[Set task]
Locate the lines where "scene" occurs and copy them as they stand.

[Information provided]
'''
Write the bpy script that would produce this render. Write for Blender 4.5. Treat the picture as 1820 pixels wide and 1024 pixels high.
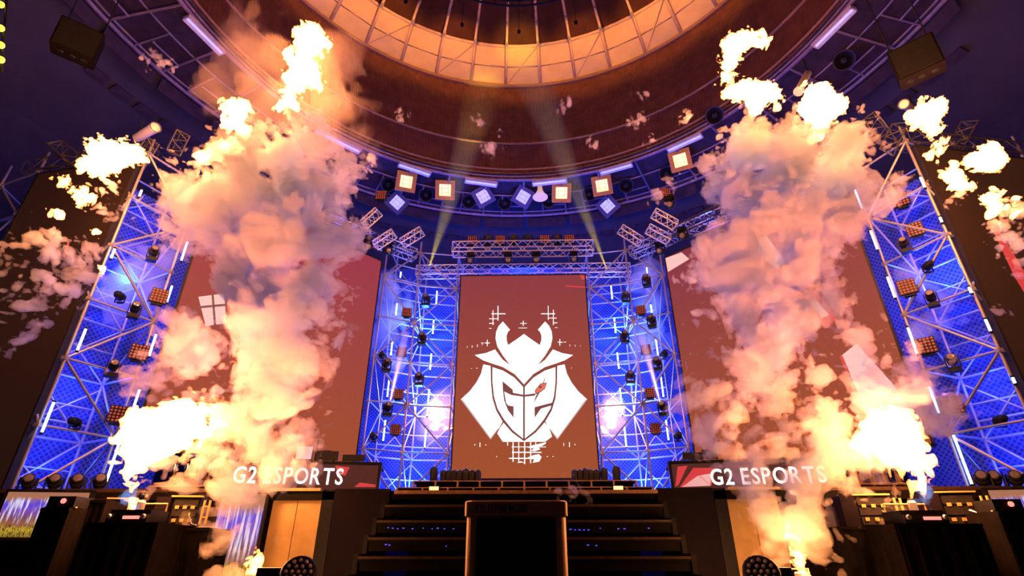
import bpy, bmesh, math, random
import numpy as np
from mathutils import Vector, Matrix
random.seed(7)
for o in list(bpy.data.objects): bpy.data.objects.remove(o)
S = bpy.context.scene
C = S.collection
R = math.radians
# ------------------------------------------------------------------ camera, world, exposure
F, TH, YAW, CZ = 940.0, R(27.3), R(1.35), 1.2
cam_d = bpy.data.cameras.new('camera'); cam = bpy.data.objects.new('camera', cam_d); C.objects.link(cam)
cam_d.sensor_width = 36.0; cam_d.lens = F / 1820 * 36; cam_d.clip_start = 0.05; cam_d.clip_end = 300
cam.location = (0, 0, CZ); cam.rotation_euler = (math.pi/2 + TH, 0, YAW)
S.camera = cam
W = bpy.data.worlds.new('dark_hall'); S.world = W; W.use_nodes = True
W.node_tree.nodes['Background'].inputs[0].default_value = (0.02, 0.008, 0.03, 1)
W.node_tree.nodes['Background'].inputs[1].default_value = 0.05
vs = S.view_settings
vs.view_transform = 'Standard'; vs.look = 'None'; vs.gamma = 1.0; vs.use_curve_mapping = False; vs.exposure = 0.0
cy = S.cycles
cy.transparent_max_bounces = 96; cy.volume_bounces = 2; cy.max_bounces = 4; cy.diffuse_bounces = 2; cy.glossy_bounces = 2
cy.sample_clamp_indirect = 6.0; cy.sample_clamp_direct = 0.0; cy.adaptive_threshold = 0.08; cy.adaptive_min_samples = 16

# ------------------------------------------------------------------ helpers
def ray(px, py):
    u = (px-910)/F; v = (512-py)/F
    d = (u, math.cos(TH)-v*math.sin(TH), math.sin(TH)+v*math.cos(TH))
    c, s = math.cos(YAW), math.sin(YAW)
    return Vector((c*d[0]-s*d[1], s*d[0]+c*d[1], d[2]))
EYE = Vector((0, 0, CZ))
def at_y(px, py, Y): d = ray(px, py); return EYE + d*(Y/d.y)
def at_z(px, py, Z): d = ray(px, py); return EYE + d*((Z-CZ)/d.z)
def mpp(px, py, Y):                      # metres per photograph pixel at that point
    d = ray(px, py); return (Y/d.y)/F

def nt(m): return m.node_tree.nodes, m.node_tree.links
def mat(name, col, rough=0.6, metal=0.0, var=0.12, scale=6.0, emis=None, es=0.0, bump=0.0, spec=.5):
    m = bpy.data.materials.new(name); m.use_nodes = True; n, l = nt(m); b = n['Principled BSDF']
    b.inputs['Roughness'].default_value = rough; b.inputs['Metallic'].default_value = metal; b.inputs['Specular IOR Level'].default_value = spec
    tc = n.new('ShaderNodeTexCoord'); no = n.new('ShaderNodeTexNoise'); no.inputs['Scale'].default_value = scale; no.inputs['Detail'].default_value = 4
    l.new(tc.outputs['Object'], no.inputs['Vector'])
    r = n.new('ShaderNodeValToRGB')
    r.color_ramp.elements[0].position = 0.3; r.color_ramp.elements[1].position = 0.7
    r.color_ramp.elements[0].color = tuple(c*(1-var) for c in col)+(1,); r.color_ramp.elements[1].color = tuple(min(1, c*(1+var)) for c in col)+(1,)
    l.new(no.outputs['Fac'], r.inputs['Fac']); l.new(r.outputs['Color'], b.inputs['Base Color'])
    if bump:
        bp = n.new('ShaderNodeBump'); bp.inputs['Strength'].default_value = bump; l.new(no.outputs['Fac'], bp.inputs['Height']); l.new(bp.outputs['Normal'], b.inputs['Normal'])
    if emis: b.inputs['Emission Color'].default_value = tuple(emis)+(1,); b.inputs['Emission Strength'].default_value = es
    return m
def volmat(name, density, col=(.95, .9, .88), aniso=0.15, absorb=None, emis=None, es=0.0):
    m = bpy.data.materials.new(name); m.use_nodes = True; n, l = nt(m); n.remove(n['Principled BSDF']); out = n['Material Output']
    sh = None
    if density:
        sh = n.new('ShaderNodeVolumeScatter'); sh.inputs['Color'].default_value = tuple(col)+(1,); sh.inputs['Density'].default_value = density; sh.inputs['Anisotropy'].default_value = aniso
    if emis:
        e = n.new('ShaderNodeEmission'); e.inputs['Color'].default_value = tuple(emis)+(1,); e.inputs['Strength'].default_value = es
        if sh:
            a = n.new('ShaderNodeAddShader'); l.new(sh.outputs[0], a.inputs[0]); l.new(e.outputs[0], a.inputs[1]); sh = a
        else: sh = e
    l.new(sh.outputs[0], out.inputs['Volume'])
    m.cycles.homogeneous_volume = True
    m.cycles.volume_sampling = 'MULTIPLE_IMPORTANCE'
    return m

class MB:
    def __init__(s): s.v = []; s.f = []
    def add(s, v, f):
        o = len(s.v); s.v += [tuple(p) for p in v]; s.f += [tuple(o+i for i in q) for q in f]; return s
    def box(s, cx, cy, cz, sx, sy, sz, M=None):
        v = [Vector((cx+a*sx/2, cy+b*sy/2, cz+c*sz/2)) for a, b, c in ((-1,-1,-1),(1,-1,-1),(1,1,-1),(-1,1,-1),(-1,-1,1),(1,-1,1),(1,1,1),(-1,1,1))]
        if M is not None: v = [M @ p for p in v]
        return s.add(v, ((0,3,2,1),(4,5,6,7),(0,1,5,4),(1,2,6,5),(2,3,7,6),(3,0,4,7)))
    def tube(s, p0, p1, r0, r1=None, n=8, cap=True):
        r1 = r0 if r1 is None else r1
        p0, p1 = Vector(p0), Vector(p1); q = (p1-p0).to_track_quat('Z', 'Y')
        v = []
        for p, r in ((p0, r0), (p1, r1)):
            v += [p + q @ Vector((r*math.cos(2*math.pi*i/n), r*math.sin(2*math.pi*i/n), 0)) for i in range(n)]
        f = [(i, (i+1) % n, n+(i+1) % n, n+i) for i in range(n)]
        if cap: f += [tuple(range(n-1, -1, -1)), tuple(range(n, 2*n))]
        return s.add(v, f)
    def path(s, pts, r, n=6, closed=False):
        pts = [Vector(p) for p in pts]; N = len(pts); v = []
        for i, p in enumerate(pts):
            a = pts[(i-1) % N] if (closed or i) else p; b = pts[(i+1) % N] if (closed or i < N-1) else p
            t = (b-a).normalized(); up = Vector((0, 0, 1)) if abs(t.z) < .9 else Vector((0, 1, 0))
            x = t.cross(up).normalized(); y = x.cross(t)
            rr = r[i] if isinstance(r, (list, tuple)) else r
            v += [p + x*(rr*math.cos(2*math.pi*k/n)) + y*(rr*math.sin(2*math.pi*k/n)) for k in range(n)]
        f = []
        for i in range(N if closed else N-1):
            j = (i+1) % N
            f += [(i*n+k, i*n+(k+1) % n, j*n+(k+1) % n, j*n+k) for k in range(n)]
        if not closed: f += [tuple(range(n-1, -1, -1)), tuple((N-1)*n+k for k in range(n))]
        return s.add(v, f)
    def lathe(s, prof, n=16, M=None, a0=0.0, a1=2*math.pi):
        full = abs(a1-a0-2*math.pi) < 1e-6; m = n if full else n+1
        v = [Vector((r*math.cos(a0+(a1-a0)*i/n), r*math.sin(a0+(a1-a0)*i/n), z)) for r, z in prof for i in range(m)]
        if M is not None: v = [M @ p for p in v]
        f = []
        for k in range(len(prof)-1):
            for i in range(n):
                j = (i+1) % m
                f.append((k*m+i, k*m+j, (k+1)*m+j, (k+1)*m+i))
        return s.add(v, f)
    def prism(s, poly, t, M=None):          # polygon in xz, thickness t along -y..0
        n = len(poly); v = [Vector((x, -t, z)) for x, z in poly] + [Vector((x, 0, z)) for x, z in poly]
        if M is not None: v = [M @ p for p in v]
        return s.add(v, [tuple(range(n)), tuple(range(2*n-1, n-1, -1))] + [(i, n+i, n+(i+1) % n, (i+1) % n) for i in range(n)])
    def mesh(s, name='mesh', smooth=False):
        me = bpy.data.meshes.new(name); me.from_pydata(s.v, [], s.f); me.update()
        if smooth: me.polygons.foreach_set('use_smooth', [True]*len(me.polygons))
        return me
def obj(name, me, m=None, parent=None, loc=None, rot=None, scale=None, mtx=None, smooth=False):
    if isinstance(me, MB): me = me.mesh(name, smooth)
    if m is not None and not me.materials: me.materials.append(m)
    o = bpy.data.objects.new(name, me); C.objects.link(o)
    if parent: o.parent = parent
    if mtx is not None: o.matrix_basis = mtx
    else:
        if loc is not None: o.location = loc
        if rot is not None: o.rotation_euler = rot
        if scale is not None: o.scale = scale
    return o
def tag(o, label=None, cat=None, group=None, kind=None):
    if label: o['label'] = label
    if cat: o['category'] = cat
    if group: o['group'] = group
    if kind: o['kind'] = kind
    return o
def thing(name, label, cat, loc=(0,0,0), rot=(0,0,0), group=None, kind=None):
    o = bpy.data.objects.new(name, None); C.objects.link(o); o.location = loc; o.rotation_euler = rot; o.empty_display_size = .1
    return tag(o, label, cat, group, kind)
def struct(name, me, m, label=None, parent=None, **k):
    o = obj(name, me, m, parent, **k); o['kind'] = 'structure'
    if label: o['label'] = label
    return o
def copy_tree(root):
    c = root.copy(); C.objects.link(c)
    for ch in root.children:
        d = ch.copy(); C.objects.link(d); d.parent = c
        for g in ch.children:
            e = g.copy(); C.objects.link(e); e.parent = d
    return c
def light(name, loc, col, power, radius=.1, kind='POINT', target=None, spot=None, blend=.3):
    d = bpy.data.lights.new(name, kind); d.color = col; d.energy = power
    if kind == 'AREA': d.size = radius
    else: d.shadow_soft_size = radius
    if spot: d.spot_size = spot; d.spot_blend = blend
    o = bpy.data.objects.new(name, d); C.objects.link(o); o.location = loc
    if target is not None: o.rotation_euler = (Vector(target)-Vector(loc)).to_track_quat('-Z', 'Y').to_euler()
    return o
_cyl = {}
def rod(name, p0, p1, r, m, parent=None, n=6):
    """a straight round tube from p0 to p1 (in the parent's space), sharing one unit mesh per material"""
    k = (m.name, n)
    if k not in _cyl:
        me = MB().tube((0,0,0), (0,0,1), 1, n=n).mesh('tube', True); me.materials.append(m); _cyl[k] = me
    p0, p1 = Vector(p0), Vector(p1); d = p1-p0
    M = Matrix.Translation(p0) @ d.to_track_quat('Z', 'Y').to_matrix().to_4x4() @ Matrix.Diagonal((r, r, d.length, 1))
    return obj(name, _cyl[k], None, parent, mtx=M)
_bx = {}
def slab(name, c, size, m, parent=None, rot=None):
    k = m.name
    if k not in _bx:
        me = MB().box(0,0,0,1,1,1).mesh('block'); me.materials.append(m); _bx[k] = me
    return obj(name, _bx[k], None, parent, loc=c, rot=rot, scale=size)

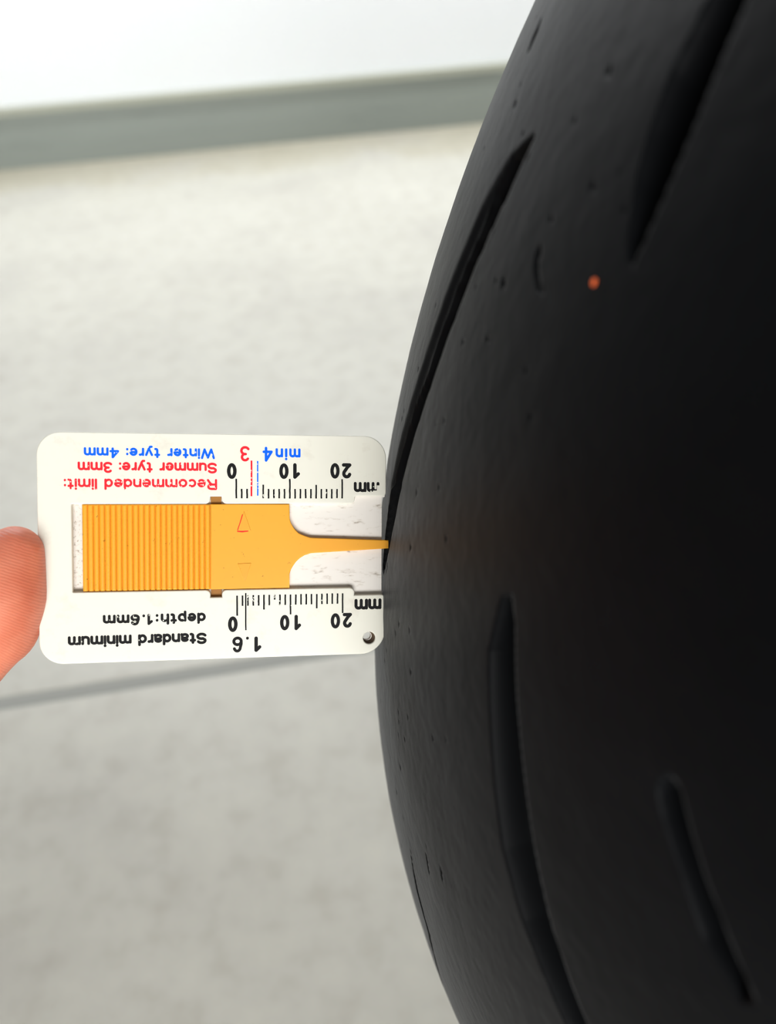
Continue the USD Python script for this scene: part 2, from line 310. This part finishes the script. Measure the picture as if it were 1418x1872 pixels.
'''
[Answer to the problem]
S = bpy.context.scene
Continue the USD Python script for this scene: part 2, from line 310. This part finishes the script. Measure the picture as if it were 1418x1872 pixels.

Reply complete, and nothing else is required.